Yacht rumorosi, ma non ci sono norme sanzionatorie

L’Arpav ha reso noti i dati sull’inquinamento acustico a Sant’Elena e a Santa Marta e sui fumi a Sant’Elena: eccesso di rumore in entrambe le aree, ma fumi sotto controllo. Le conseguenze dell’assenza di una normativa che ponga dei limiti per le emissioni acustiche in acqua ricadano su alcuni cittadini veneziani che vivono in prossimità degli yacht o delle grandi navi. Dalle analisi effettuate in due situazioni specifiche segnalate dalla cittadinanza (la permanenza a luglio di alcuni yacht parcheggiati in riva dei Sette Martiri e l’ingorgo delle 21 navi dal 19 al 24 settembre) è risultato infatti che si è superata la soglia del limite di rumore concesso. Il problema è che le norme giuridiche per l’inquinamento acustico riguardano solo la terra.
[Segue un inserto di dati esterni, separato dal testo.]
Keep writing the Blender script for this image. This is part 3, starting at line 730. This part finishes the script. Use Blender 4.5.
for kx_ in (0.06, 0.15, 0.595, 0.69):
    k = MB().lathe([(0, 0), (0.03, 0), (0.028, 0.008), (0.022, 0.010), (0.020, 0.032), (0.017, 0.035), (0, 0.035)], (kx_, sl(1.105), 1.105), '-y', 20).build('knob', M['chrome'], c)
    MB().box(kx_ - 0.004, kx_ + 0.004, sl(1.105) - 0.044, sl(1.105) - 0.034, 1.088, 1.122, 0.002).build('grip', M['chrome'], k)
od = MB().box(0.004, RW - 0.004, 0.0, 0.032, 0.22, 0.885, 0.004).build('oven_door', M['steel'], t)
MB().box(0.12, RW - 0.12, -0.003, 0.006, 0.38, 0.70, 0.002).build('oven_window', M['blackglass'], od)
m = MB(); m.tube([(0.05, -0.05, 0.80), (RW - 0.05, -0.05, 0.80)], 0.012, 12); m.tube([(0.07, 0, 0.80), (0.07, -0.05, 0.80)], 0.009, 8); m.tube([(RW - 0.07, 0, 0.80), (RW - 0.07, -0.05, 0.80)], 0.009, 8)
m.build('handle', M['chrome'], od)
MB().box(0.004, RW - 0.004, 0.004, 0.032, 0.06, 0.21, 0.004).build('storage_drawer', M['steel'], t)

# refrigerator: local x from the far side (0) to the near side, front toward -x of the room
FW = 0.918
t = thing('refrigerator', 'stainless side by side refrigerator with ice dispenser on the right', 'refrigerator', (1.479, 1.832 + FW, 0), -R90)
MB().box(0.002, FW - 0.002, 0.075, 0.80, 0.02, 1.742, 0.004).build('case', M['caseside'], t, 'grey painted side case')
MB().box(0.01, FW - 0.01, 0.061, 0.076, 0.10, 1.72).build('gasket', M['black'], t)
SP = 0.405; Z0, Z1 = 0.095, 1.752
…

«Il problema – spiega l’assessore all’Ambiente Gianfranco Bettin – è che non esistono delle leggi che segnalano dei limiti di rumore in acqua. Noi possiamo continuare a fare rilevazioni, dimostrando come alcuni suoni prodotti in acqua hanno delle conseguenze sulla parte abitata e inviarli come in questi casi alla Capitaneria alla Venice Yacht Pier, ma non possiamo intervenire».
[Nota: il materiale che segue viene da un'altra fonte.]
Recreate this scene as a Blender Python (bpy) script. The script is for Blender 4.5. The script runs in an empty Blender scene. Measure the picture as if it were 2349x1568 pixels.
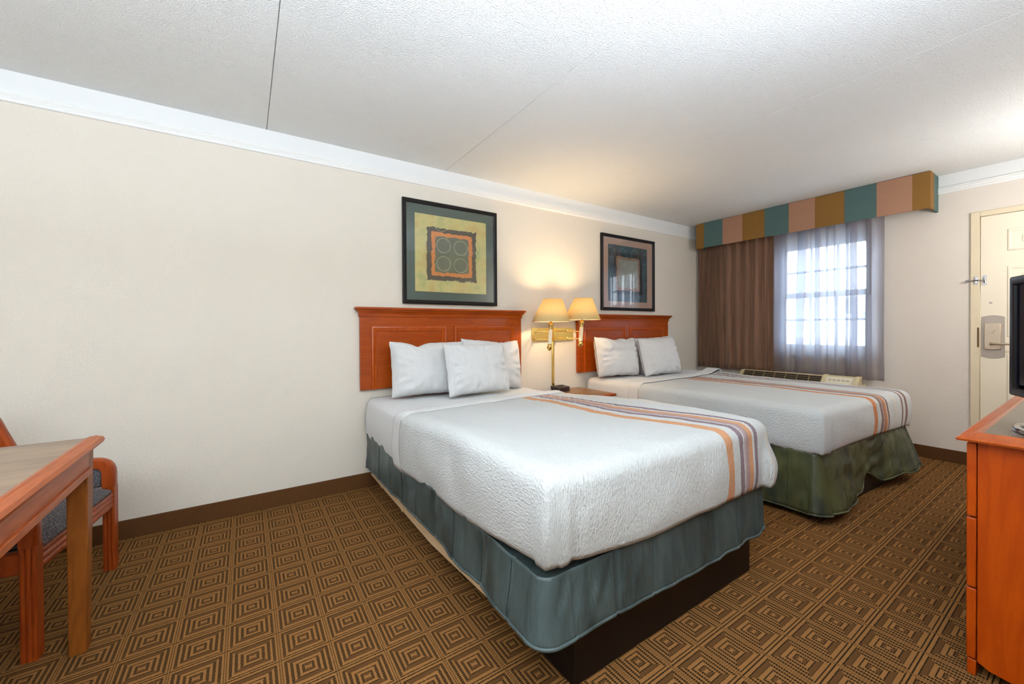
import bpy, bmesh, math, random
from math import sin, cos, pi, sqrt, atan2, exp
from mathutils import Vector, Matrix, noise
random.seed(7)
SC = bpy.context.scene
C = SC.collection

# ------------------------------------------------------------------ helpers
class MB:
    """collects verts / faces (with material slot and uv) into one mesh object"""
    def __init__(s):
        s.v, s.f, s.m, s.uv = [], [], [], {}
    def vert(s, p):
        s.v.append(tuple(p)); return len(s.v) - 1
    def face(s, idx, mat=0):
        s.f.append(tuple(idx)); s.m.append(mat)
    def box(s, x0, x1, y0, y1, z0, z1, mat=0):
        if x0 > x1: x0, x1 = x1, x0
        if y0 > y1: y0, y1 = y1, y0
        if z0 > z1: z0, z1 = z1, z0
        b = len(s.v)
        for z in (z0, z1):
            for x, y in ((x0, y0), (x1, y0), (x1, y1), (x0, y1)): s.v.append((x, y, z))
        for q in ((3, 2, 1, 0), (4, 5, 6, 7), (0, 1, 5, 4), (1, 2, 6, 5), (2, 3, 7, 6), (3, 0, 4, 7)):
            s.face([b + i for i in q], mat)
        return s
    def loft(s, rings, close=True, cap=True, mat=0):
        b = len(s.v); n = len(rings[0])
        for r in rings: s.v.extend(tuple(p) for p in r)
        m = n if close else n - 1
        for i in range(len(rings) - 1):
            for j in range(m):
                k = (j + 1) % n
                s.face((b + i*n + j, b + i*n + k, b + (i+1)*n + k, b + (i+1)*n + j), mat)
        if cap and close:
            s.face([b + j for j in range(n)][::-1], mat)
            s.face([b + (len(rings)-1)*n + j for j in range(n)], mat)
        return s
    def tube(s, path, r, n=10, cap=True, mat=0):
        path = [Vector(p) for p in path]; rings = []
        up = Vector((0, 0, 1)); prev = None
        for i, p in enumerate(path):
            t = (path[min(i+1, len(path)-1)] - path[max(i-1, 0)]).normalized()
            a = prev if prev is not None else (up if abs(t.z) < .9 else Vector((1, 0, 0)))
            a = (a - t*a.dot(t)).normalized(); prev = a
            bb = t.cross(a)
            rr = r[i] if isinstance(r, (list, tuple)) else r
            rings.append([p + a*cos(2*pi*k/n)*rr + bb*sin(2*pi*k/n)*rr for k in range(n)])
        return s.loft(rings, True, cap, mat)
    def sweep(s, path, sec, side, mat=0):
        """sweep a 2-D section (a,b): a along 'side' vector, b along side x tangent"""
        path = [Vector(p) for p in path]; rings = []
        side = Vector(side).normalized()
        for i, p in enumerate(path):
            t = (path[min(i+1, len(path)-1)] - path[max(i-1, 0)]).normalized()
            nb = side.cross(t).normalized()
            rings.append([p + side*a + nb*b for a, b in sec])
        return s.loft(rings, True, True, mat)
    def lathe(s, prof, c, n=28, cap=True, mat=0):
        rings = [[(c[0] + r*cos(2*pi*k/n), c[1] + r*sin(2*pi*k/n), c[2] + z) for k in range(n)] for r, z in prof]
        return s.loft(rings, True, cap, mat)
    def prism(s, poly, axis, a, b, mat=0):
        def P(u, w, t):
            return {'x': (t, u, w), 'y': (u, t, w), 'z': (u, w, t)}[axis]
        return s.loft([[P(u, w, a) for u, w in poly], [P(u, w, b) for u, w in poly]], True, True, mat)
    def grid(s, fn, nu, nv, mat=0, uvfn=None):
        b = len(s.v)
        for i in range(nu + 1):
            for j in range(nv + 1):
                s.v.append(tuple(fn(i/nu, j/nv)))
                if uvfn: s.uv[len(s.v)-1] = uvfn(i/nu, j/nv)
        for i in range(nu):
            for j in range(nv):
                a = b + i*(nv+1) + j
                s.face((a, a + nv + 1, a + nv + 2, a + 1), mat)
        return s
    def frame(s, x0, x1, z0, z1, prof, y0=0.0, mat=0, plane='xz'):
        """mitred rectangular frame; prof = closed list of (inset, out)"""
        def P(a, b, o):
            return (a, y0 - o, b) if plane == 'xz' else (y0 - o, a, b)
        rings = []
        for (ca, cb) in ((0, 0), (1, 0), (1, 1), (0, 1), (0, 0)):
            r = []
            for ins, o in prof:
                a = x0 + ins if ca == 0 else x1 - ins
                b = z0 + ins if cb == 0 else z1 - ins
                r.append(P(a, b, o))
            rings.append(r)
        return s.loft(rings, True, False, mat)
    def build(s, name, mats, parent=None, smooth=None, bevel=0, seg=2, weld=True, solid=0, sub=0):
        me = bpy.data.meshes.new(name)
        me.from_pydata(s.v, [], s.f)
        if not isinstance(mats, (list, tuple)): mats = [mats]
        for m in mats: me.materials.append(m)
        for p, mi in zip(me.polygons, s.m): p.material_index = mi
        if s.uv:
            ul = me.uv_layers.new(name='UVMap')
            for l in me.loops: ul.data[l.index].uv = s.uv.get(l.vertex_index, (0, 0))
        bm = bmesh.new(); bm.from_mesh(me)
        if weld: bmesh.ops.remove_doubles(bm, verts=bm.verts, dist=1e-5)
        bmesh.ops.recalc_face_normals(bm, faces=bm.faces)
        bm.to_mesh(me); bm.free()
        o = bpy.data.objects.new(name, me); C.objects.link(o)
        if parent: o.parent = parent
        if smooth is not None:
            for p in me.polygons: p.use_smooth = True
            if smooth < 180: me.set_sharp_from_angle(angle=math.radians(smooth))
        if solid:
            md = o.modifiers.new('solid', 'SOLIDIFY'); md.thickness = solid; md.offset = 0
        if bevel:
            md = o.modifiers.new('bevel', 'BEVEL'); md.width = bevel; md.segments = seg
            md.limit_method = 'ANGLE'; md.angle_limit = math.radians(35)
            if smooth is None:
                for p in me.polygons: p.use_smooth = True
                me.set_sharp_from_angle(angle=math.radians(50))
        if sub:
            md = o.modifiers.new('sub', 'SUBSURF'); md.levels = sub; md.render_levels = sub
        return o

def tag(o, label, cat, group=None):
    o['label'] = label; o['category'] = cat
    if group: o['group'] = group
    return o
def thing(name, label, cat, loc=(0, 0, 0), rz=0, group=None):
    o = bpy.data.objects.new(name, None); C.objects.link(o)
    o.location = loc; o.rotation_euler = (0, 0, rz); o.empty_display_size = .1
    return tag(o, label, cat, group)
def struct(o):
    o['kind'] = 'structure'; return o
def sstep(a, b, x):
    if a == b: return float(x > a)
    t = max(0, min(1, (x-a)/(b-a))); return t*t*(3-2*t)
def nz(*p):
    return noise.noise(Vector(p))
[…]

Lo scorso luglio l’associazione ARCO (residenti a Castello) aveva segnalato l’impossibilità di dormire a causa del rumore di alcuni yacht tra i quali il «Tatoosh» di Paul Allen, cofondatore della Microsoft e l’«Alfa Nero». Le analisi hanno dimostrato che avevano ragione, come anche nel caso dell’ingorgo della Grandi Navi a Santa Marta, in occasione del passaggio di settembre. Venezia è in «classe terza», ovvero un’area di tipo misto con limite 60 decibel diurno e 50 notturno, limite che è stato superato in entrambe le situazioni. Fumi invece nella norma (monossido di carbonio, biossido di zolfo, biossido di azoto e polveri) a Sant’Elena nel periodo dal 5 giugno al 22 luglio.